If you play the textile recycling card, you’ll find that less than 15 per cent of the world’s used clothing is being recycled. While the technology exists to extract specific fibres for reuse, it is not a paying proposition compared with the cost of purchasing new fibres. Currently, recycling is only viable when supported by government or industry subsidies.
In Australia, the growing consequences of indigestible quantities of discarded clothing simply can’t be ignored. The Australian Fashion Council says that about 210,000 tonnes of clothing are thrown away every year in Australia alone, and another 200,000 tonnes is donated – which will be eventually thrown away anyway. Australians buy an average of 56 items of clothing a year coming from local and imported sources. They total around 1.4 billion units.
There is nothing environmentally positive in the production cycle of clothing. Worldwide yearly garment production exceeds 100 billion units of which 92 million tonnes is sent to landfill. And the leading villain behind all this waste is conveniently sheeted home to fast fashion. This assumption is curious because there is no agreement on what fast fashion is. Once, it was accepted as the speed at which an haute couture trend could be copied and marketed using budget textiles and hasty sewing. But now the negative consequences of fast fashion have been extended to all low-priced clothing. Along the way the consumer psyche has changed to a much bigger appetite for ‘something new’ and the clothing industry has obliged with supplying just that – spanning budget to designer sectors. Ironically, consumers are now reaping what they have sewn by their world becoming choked with textile waste. The garment discard time has shortened by around 36 per cent in the last 15 years. And there is no point in accusing fast fashion of ruthless exploitation because the market only ever produces what the consumer wants.
The stage is set. Governments, environmentalists and the industry itself know that the garment waste problem has to be dealt with. The alarming facts are well publicised. And for once, funding isn’t the main issue. Rather, it is what to spend the money on.
One obvious solution is to reduce consumption, which cannot help but reduce waste. That’s one of the planks of the Seamless proposition. Somehow the consumer must be weaned off excessive numbers of new clothes and settle for remodelling and repairing much of what is already in the wardrobe. The industry at large, which is currently fixated on growth, will have to be content with businesses centred on replacement of irreparable clothes rather than relying on throw-away whimsey. Fast fashion would be phased out. All this is morally praiseworthy, but it doesn’t fit our current free enterprise system or consumer sentiment. I’d love to believe that the Seamless target of the industry becoming ‘circular’ (self-sustaining) by 2030 was feasible but I think that is several bridges too far.

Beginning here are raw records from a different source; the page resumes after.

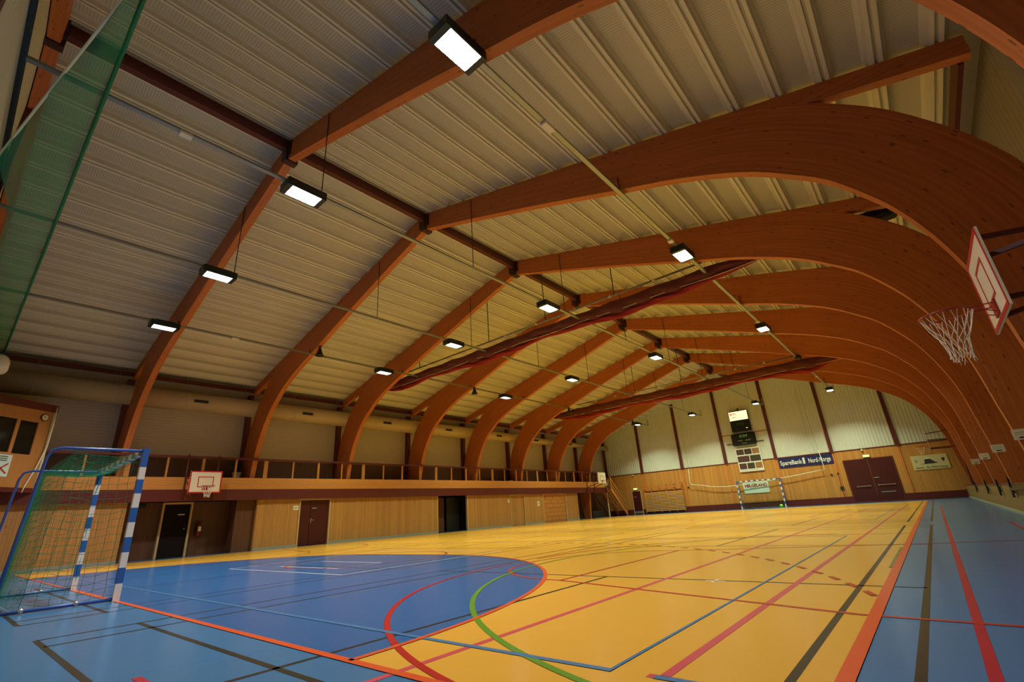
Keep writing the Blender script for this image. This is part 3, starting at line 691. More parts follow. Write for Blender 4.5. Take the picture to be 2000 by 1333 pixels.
# ------------------------------------------------------------------ handball goals
def goal(loc, facing, label, depth_t, depth_b, netr, scale_n):
    """posts at x = +-1.54; the frame goes back along -facing"""
    g = empty('handball_goal', (loc[0], loc[1], 0)); tag(g, label, 'goal')
    X, Y0 = loc; f = -facing
    def striped(p0, p1, n, ax):
        mb = MB()
        for i in range(n):
            a = [p0[j]+(p1[j]-p0[j])*i/n for j in range(3)]; c = [p0[j]+(p1[j]-p0[j])*(i+1)/n for j in range(3)]
            lo = [min(a[j], c[j])-(.04 if j != ax else 0) for j in range(3)]; hi = [max(a[j], c[j])+(.04 if j != ax else 0) for j in range(3)]
            mb.box(lo[0], hi[0], lo[1], hi[1], lo[2], hi[2], i % 2)
        return mb
    for s in (-1, 1):
        mb = MB(); px = X+s*1.54
        zs = [0, .22, .42, .62, .82, 1.02, 1.22, 1.42, 1.62, 1.80, 2.08]
        for i, (z0, z1) in enumerate(zip(zs, zs[1:])):
            mb.box(px-.04, px+.04, Y0-.04, Y0+.04, z0, z1, i % 2)
        mb.build('post', ['goal_white', 'goal_blue'], g)
    mb = MB(); n = 15
    for i in range(n):
        a = X-1.5+3.0*i/n; mb.box(a, a+3.0/n, Y0-.04, Y0+.04, 2.0, 2.08, (i+1) % 2)
    mb.build('crossbar', ['goal_white', 'goal_blue'], g)
    for s in (-1, 1):
        px = X+s*1.54
        pts = [(px, Y0, 2.04), (px, Y0+f*(depth_t-.14), 2.04), (px, Y0+f*(depth_t-.04), 2.0), (px, Y0+f*depth_t, 1.9), (px, Y0+f*(depth_t+(depth_b-depth_t)*.5), 1.0), (px, Y0+f*depth_b, .03)]
        mb = MB(); mb.tube(pts, .02, 10); mb.build('side_frame', 'frame_blue', g, smooth=True)
        mb = MB(); mb.tube([(px, Y0, .03), (px, Y0+f*depth_b, .03)], .022, 10); mb.build('base_rail', 'frame_blue', g, smooth=True)
        for t in (.35, .78):
            mb = MB(); mb.lathe([(.012, 0), (.028, .006), (.028, .03), (.012, .04)], (px+s*.02, Y0+f*depth_b*t, .04), 10, axis='x'); mb.build('net_clip', 'steel', g, smooth=True)
    mb = MB(); mb.tube([(X-1.54, Y0+f*depth_b, .03), (X+1.54, Y0+f*depth_b, .03)], .022, 10); mb.build('base_rail', 'frame_blue', g, smooth=True)
    # net: two side panels, a sagging roof and a back panel of knotted cord
    nb = MB(); step = .1*scale_n
    dt, db = depth_t*.74, depth_b*.80
    def back_y(z): return Y0+f*(dt+(db-dt)*(1-z/2.0))
    zz = [2.0-step*i for i in range(int(2.0/step)+1)]
    for s in (-1, 1):
        px = X+s*1.5
        for z in zz:
            yb = back_y(z); pts = []
            for i in range(9):
                t = i/8; pts.append((px+s*.012*math.sin(t*9+z*5), Y0+(yb-Y0)*t, max(.02, z-.055*math.sin(math.pi*t)-.012*math.sin(t*17+z*7))))
            nb.tube(pts, netr, 3, caps=False)
        nv = max(3, int(dt/step))
        for i in range(nv+1):
            t = i/nv; pts = []
            for j in range(11):
                z = 2.0*(1-j/10); yb = back_y(z)
                pts.append((px+.015*math.sin(j*1.7+i), Y0+(yb-Y0)*t+.012*math.sin(j*2.1+i), max(.02, z-.055*math.sin(math.pi*t))))
            nb.tube(pts, netr, 3, caps=False)
    nx = int(3.0/step)
    for z in zz:                                                # back panel rows
        pts = [(X-1.5+3.0*i/24, back_y(z)+f*.05*math.sin(math.pi*i/24), max(.02, z-.06*math.sin(math.pi*i/24)-.02*abs(math.sin(i*.9)))) for i in range(25)]
        nb.tube(pts, netr, 3, caps=False)
    for i in range(nx+1):
        x = X-1.5+3.0*i/nx
        pts = [(x+.01*math.sin(j+i), back_y(2.0*(1-j/8))+f*.05*math.sin(math.pi*i/nx), max(.02, 2.0*(1-j/8)-.06*math.sin(math.pi*i/nx))) for j in range(9)]
        nb.tube(pts, netr, 3, caps=False)
        # roof strands sag between the crossbar and the back
        pts = [(x, Y0+(back_y(2.0)-Y0)*t/6, 2.0-.06*math.sin(math.pi*t/6)-.1*math.sin(math.pi*i/nx)) for t in range(7)]
        nb.tube(pts, netr, 3, caps=False)
    for t in range(1, int(dt/step)+1):
        tt = t*step/dt
        pts = [(X-1.5+3.0*i/16, Y0+(back_y(2.0)-Y0)*tt, 2.0-.06*math.sin(math.pi*tt)-.1*math.sin(math.pi*i/16)) for i in range(17)]
        nb.tube(pts, netr, 3, caps=False)
    nb.build('net', 'net_green', g)
    return g
goal((0, 0), 1, 'near handball goal with blue and white striped posts and green net', 1.08, 1.2, .003, 1.0)
goal((.33, 38.95), -1, 'far handball goal with striped posts in front of the HELGELAND banner', .55, .62, .003, 1.5)
m = MB(); m.lathe([(.005, 0), (.06, .012), (.1, .05), (.118, .115), (.1, .18), (.06, .218), (.005, .23)], (1.62, 38.75, 0), 20)
tag(m.build('ball', 'ball_green', smooth=True), 'bright yellow green ball lying beside the far goal post', 'ball')

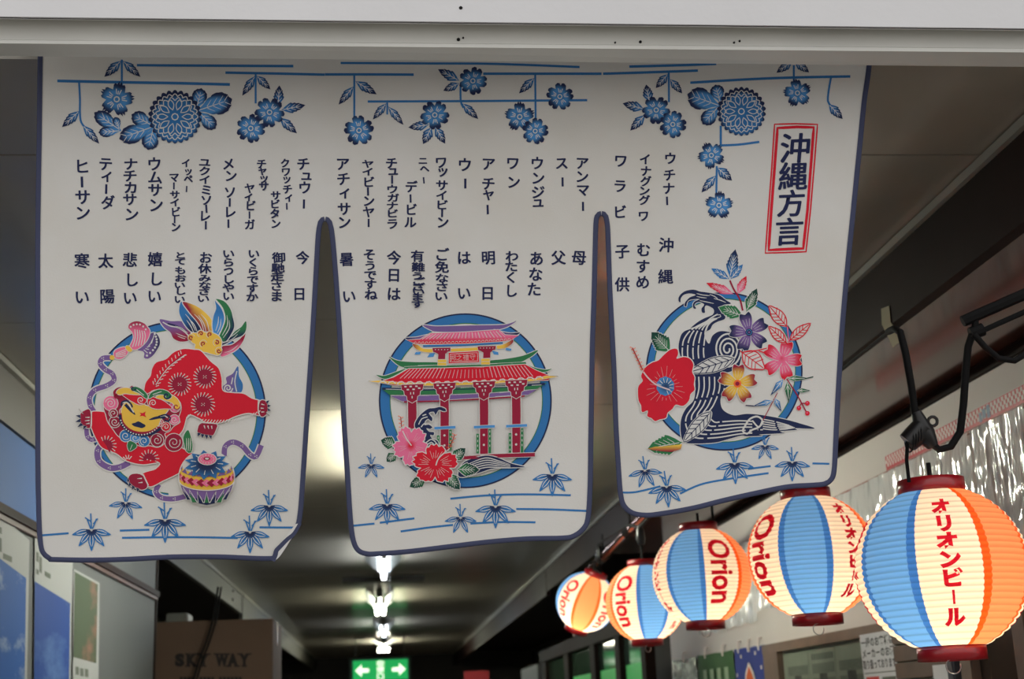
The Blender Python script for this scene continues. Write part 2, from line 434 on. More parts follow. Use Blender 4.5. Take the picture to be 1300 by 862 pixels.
    def leaf(s, p0, p1, w, c0='blue', c1='navy', veins=3, serr=3, vein_c='white', stem=0.0, halo=0.0, vw=None):
        """serrated leaf from base p0 to tip p1, half width w"""
        x0, y0 = p0; x1, y1 = p1; dx, dy = x1-x0, y1-y0; L = hypot(dx, dy); ux, uy = dx/L, dy/L; nx, ny = -uy, ux
        at = lambda t, o: (x0+ux*L*t+nx*o, y0+uy*L*t+ny*o)
        def side(sg):
            r = [(.06, .06), (.2, .5), (.36, .88)]
            for k in range(serr):
                t = .46+.46*k/serr; env = 1.02-.62*(k/serr)**1.2
                r += [(t, env), (t+.03, env*.80)]
            return [at(t, sg*w*o) for t, o in r]
        pts = [at(0, 0)]+side(1)+[at(1, 0)]+side(-1)[::-1]
        A, B = s.T(p0), s.T(p1); L2 = (B[0]-A[0])**2+(B[1]-A[1])**2; W = w/s.s; LL = sqrt(L2)
        cA, cB = pc(c0), pc(c1)
        def col(px, py):
            t = ((px-A[0])*(B[0]-A[0])+(py-A[1])*(B[1]-A[1]))/L2; o = abs((px-A[0])*(B[1]-A[1])-(py-A[1])*(B[0]-A[0]))/LL/W
            return mixc(cA, cB, (t-.32)*2.4+(o-.45)*.9)
        if halo > 0: s.ribbon([s.T(p) for p in pts+[pts[0]]], halo*2, 'white')
        s.fill(pts, col, False, max(1.5, W/2.2))
        vw = vw or max(.9*s.s*.9, w*.11)
        s.line([at(.10, 0), at(.80, 0)], vw, vein_c, True, (1, .4))
        for k in range(veins):
            t = .28+.42*k/max(1, veins-1)*.9
            for sg in (1, -1): s.line([at(t-.04, sg*w*.10), at(t+.13, sg*w*(.62-.25*k/veins))], vw*.8, vein_c, True, (1, .5))
        if stem: s.line([at(-stem, 0), at(.05, 0)], w*.14, c0)
    def round_leaf(s, p0, p1, w, veins=3):
        """scalloped lobe, pale blue at the stalk and navy at the rim"""
        x0, y0 = p0; x1, y1 = p1; dx, dy = x1-x0, y1-y0; L = hypot(dx, dy); ux, uy = dx/L, dy/L; nx, ny = -uy, ux
        at = lambda t, o: (x0+ux*L*t+nx*o, y0+uy*L*t+ny*o)
        prof = [(0, .04), (.2, .32), (.38, .74), (.48, .80), (.52, .92), (.66, 1.0), (.72, .94), (.82, .88), (.86, .72), (.95, .50), (.95, .3)]
        pts = [at(t, w*o) for t, o in prof]+[at(1.02, .0)]+[at(t, -w*o) for t, o in prof[::-1]]
        C = s.T(at(.45, 0)); R = L/s.s*.55; W = w/s.s; D = (ux, uy)
        def col(px, py):
            a = (px-C[0])*D[0]+(py-C[1])*D[1]; b = -(px-C[0])*D[1]+(py-C[1])*D[0]
            return mixc(P['lblue'], P['navy'], (hypot(max(0, a)/R, b/W)-.52)*2.8)
        s.fill(pts, col, True, 2.0)
        s.line([at(.06, 0), at(.82, 0)], .9*s.s, 'white', True, (1, .4))
        for k in range(veins):
            t = .36+.17*k
            for sg in (1, -1): s.line([at(t-.06, sg*w*.08), at(t+.11, sg*w*.55)], .8*s.s, 'white', True, (1, .4))
    def mum(s, x, y, r):
        X, Y = s.T((x, y)); R = r/s.s; n = 26; out = []
        for k in range(n*6):
            a = 2*pi*k/(n*6); q = .90+.10*abs(sin(a*n/2)); out.append((x+r*q*cos(a), y+r*q*sin(a)))
        def col(px, py):
            d = hypot(px-X, py-Y)/R; a = atan2(py-Y, px-X)
            return mixc(P['blue'], P['navy'], (d-.76+.10*sin(-a-.2))*7)
        s.fill(out, col, False, 1.9)
        for ring_r, m, L, wd, off in ((.80, 24, .16, .10, 0), (.66, 16, .2, .11, .5), (.47, 10, .34, .13, .0)):
            for k in range(m):
                a = 2*pi*(k+off)/m; c, sn = cos(a), sin(a)
                if ring_r > .6:
                    pts = [(ring_r-L*.35, -wd), (ring_r, -wd*.7), (ring_r+L*.35, 0), (ring_r, wd*.7), (ring_r-L*.35, wd)]
                else:
                    pts = [(ring_r-L*.62, 0), (ring_r-L*.1, -wd*.75), (ring_r+L*.3, -wd*.6), (ring_r+L*.58, 0), (ring_r+L*.3, wd*.6), (ring_r-L*.1, wd*.75), (ring_r-L*.62, 0)]
                s.line([(x+r*(u*c-v*sn), y+r*(u*sn+v*c)) for u, v in pts], .028*r, 'white', True, step=2)
        s.line([(x+r*.12*cos(t*pi/4), y+r*.12*sin(t*pi/4)) for t in range(9)], .035*r, 'white')
    def bamboo(s, x, y, r, n=5, spread=2.5, rot=0.0, drop=0.0):
        """fan of bamboo grass leaves hanging from (x,y) with bare twigs above"""
        for k in range(n):
            t = (k/(n-1)-.5); a = pi/2-t*spread+rot; L = r*(1.0-.10*abs(t)) ; w = r*(.155)
            c, sn = cos(a), sin(a); at = lambda u, v: (x+L*u*c-w*v*sn, y+L*u*sn+w*v*c)
            sag = [0, 0]
            pts = [at(.05, 0), at(.3, .75), at(.55, 1), at(.8, .6), at(1.03, 0), at(.8, -.6), at(.55, -1), at(.3, -.75)]
            A = s.T((x, y)); R = L/s.s
            s.fill(pts, (lambda px, py, A=A, R=R: mixc(P['navy'], P['blue'], (hypot(px-A[0], py-A[1])/R-.18)*3)), True, max(2, R/6))
            for v in (-.45, .45): s.line([at(.28, v*.8), at(.55, v*1.1), at(.80, v*.35)], r*.035, 'white', True, (.6, .3))
        for a, L in ((-1.95, .55), (-1.62, .8), (-1.15, .6)):
            s.line([(x+r*.12*cos(a), y-r*.06), (x+r*L*cos(a+rot), y+r*L*sin(a+rot))], r*.055, 'blue', False)
        s.line([(x+r*.40*cos(-1.62+rot), y+r*.40*sin(-1.62+rot)), (x+r*.62*cos(-2.1+rot), y+r*.66*sin(-2.0+rot))], r*.05, 'blue', False)
        s.line([(x+r*.30*cos(-1.3+rot), y+r*.30*sin(-1.3+rot)), (x+r*.62*cos(-1.05+rot), y+r*.66*sin(-1.0+rot))], r*.045, 'blue', False)
    def ring(s, cx, cy, rx, ry, w, a0=0, a1=360, ch=(0, 0), edge=.0):
        """blue band whose inner circle is shifted by ch so that its width swells; dark rim outside, green hairline inside"""
        n = max(8, int(abs(a1-a0)/3)); A = [radians(a0+(a1-a0)*i/n) for i in range(n+1)]
        o = [(cx+rx*cos(a), cy+ry*sin(a)) for a in A]; i_ = [(cx+ch[0]+(rx-w)*cos(a), cy+ch[1]+(ry-w)*sin(a)) for a in A]
        s.up(); vs = []
        for p, q in zip(o, i_): vs += [s.T(p), s.T(q)]
        s.emit(vs, [(2*k, 2*k+1, 2*k+3, 2*k+2) for k in range(n)], 'blue')
        s.line(i_, 1.0*s.s, 'green', False); s.line(o, 1.9*s.s, 'navy', False)
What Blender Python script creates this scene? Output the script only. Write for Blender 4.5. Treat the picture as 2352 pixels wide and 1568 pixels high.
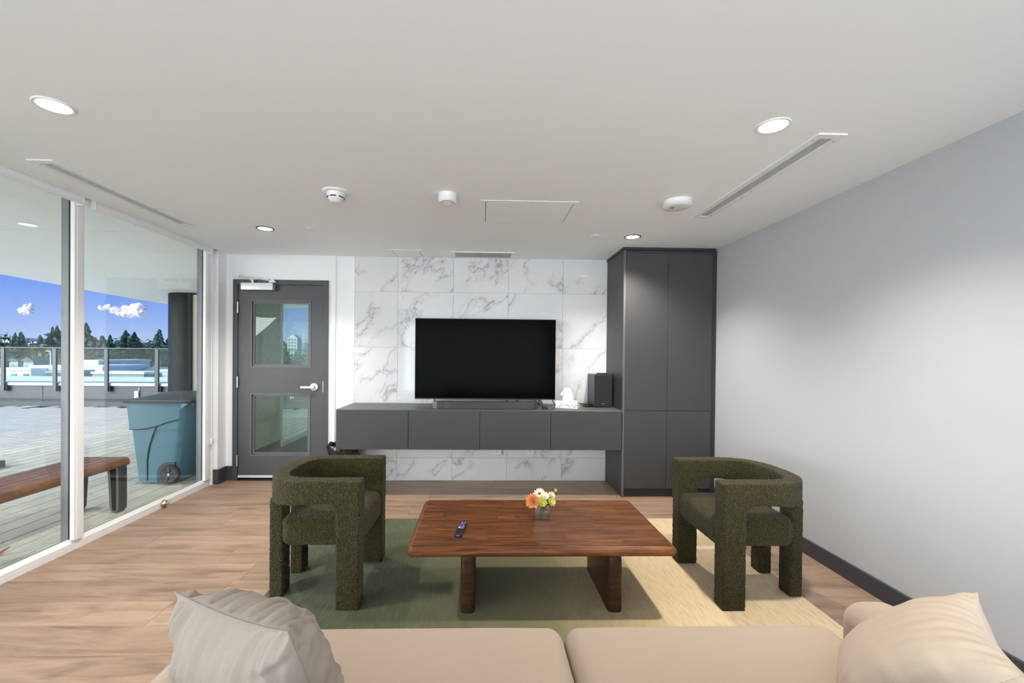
import bpy, bmesh, math, random
import numpy as np
from mathutils import Vector, Matrix, noise as mnoise

R = math.radians
scene = bpy.context.scene
for o in list(bpy.data.objects):
    bpy.data.objects.remove(o, do_unlink=True)
COL = scene.collection

# ------------------------------------------------------------------ camera
CAMZ = 1.37
FPX, CXP, CYP = 1005.0, 1135.0, 823.0
yaw, pitch, roll = 27 / 1005.0, R(-0.4), 0.0093
_f = Vector((math.sin(yaw) * math.cos(pitch), math.cos(yaw) * math.cos(pitch), math.sin(pitch)))
_r = Vector((math.cos(yaw), -math.sin(yaw), 0))
_u = _r.cross(_f)
_r2 = _r * math.cos(roll) + _u * math.sin(roll)
_u2 = _u * math.cos(roll) - _r * math.sin(roll)
cd = bpy.data.cameras.new('camera')
cam = bpy.data.objects.new('camera', cd)
COL.objects.link(cam)
cd.sensor_fit = 'HORIZONTAL'
cd.sensor_width = 36
cd.lens = FPX * 36 / 2352
cd.shift_x = (1176 - CXP) / 2352
cd.shift_y = (CYP - 784) / 2352
cd.clip_start, cd.clip_end = 0.05, 3000
m = Matrix.Identity(4)
for i in range(3):
    m[i][0], m[i][1], m[i][2] = _r2[i], _u2[i], -_f[i]
m[2][3] = CAMZ
cam.matrix_world = m
scene.camera = cam

def ray(x, y):
    return _f + _r2 * ((x - CXP) / FPX) - _u2 * ((y - CYP) / FPX)

def at(x, y, Y):
    """a measured point of the place: seen at (x, y), standing at depth Y"""
    d = ray(x, y)
    return Vector((0, 0, CAMZ)) + d * (Y / d.y)

# ------------------------------------------------------------------ view, sky, sun
vs = scene.view_settings
vs.view_transform = 'Standard'
vs.look = 'None'
vs.gamma = 1
vs.use_curve_mapping = False
vs.exposure = 0.62
scene.cycles.use_denoising = True
scene.cycles.max_bounces = 7
scene.cycles.diffuse_bounces = 5
scene.cycles.glossy_bounces = 3
scene.cycles.transparent_max_bounces = 14
scene.cycles.caustics_reflective = False
scene.cycles.caustics_refractive = False
scene.cycles.use_light_tree = False
scene.cycles.use_adaptive_sampling = True
scene.cycles.adaptive_threshold = 0.03
scene.cycles.sample_clamp_indirect = 8

SPOT_W = 100.0        # each recessed downlight
SPOT_COL = (1.0, 0.92, 0.82)
SKY_GAIN = 0.66
SUN_W = 5.4
REAR_W = 140.0      # unseen fill lamp, added outside the made-up rear window

def lin(*c):
    out = []
    for v in c:
        v = v / 255.0
        out.append(v / 12.92 if v <= 0.04045 else ((v + 0.055) / 1.055) ** 2.4)
    return tuple(out)

def rgba(c):
    return (c[0], c[1], c[2], 1.0)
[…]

The villain is not clothing per se, but the fibres that go into the textiles from which it is made. Polyester and polyamide take more than 200 years to biodegrade. Acrylic is almost as bad. This means that the most popular synthetic fibres are with us for lifetimes. At the other, ‘good’ end of the scale, are natural fibres like cotton, linen, and wool, along with the cellulosic group that includes viscose, silk, hemp and bamboo. When they become landfill, they merge with the soil in a matter of months.
Attractive as the idea of a circular industry is, the change from the current system, as Seamless suggests, would be too radical to succeed, especially by the year 2030. Much better to let fast fashion rage and discarded clothing continue as landfill but as long as the landfill is confined to rapidly biodegradable fibres. The principle of stewardship payments would be retained to cover the cost of stripping down clothing to fabric only and disposing of buttons, zips and the like. Anybody producing clothing from fabrics containing non-biodegradable fibres would be hit with eye-watering penalties.
Now, we might well ask, how could the industry get on without its polyester? Polyester has led the wash and wear revolution and is the basic blend fibre. There is an answer. A biodegradable polyester called Celys has been developed that claims to out-perform original polyester. The fibre’s developer, Intimiti Australia, claims that within 6 months in a proper composting environment, Celys biodegradable polyester will decompose into water, carbon dioxide, and biomass at a rate of over 95 per cent. The composted material can then be used as a nutrient-rich fertiliser.
Fibre biodegradability should become a technology focus and levy funded, rather than trying to make the industry circular by 2030.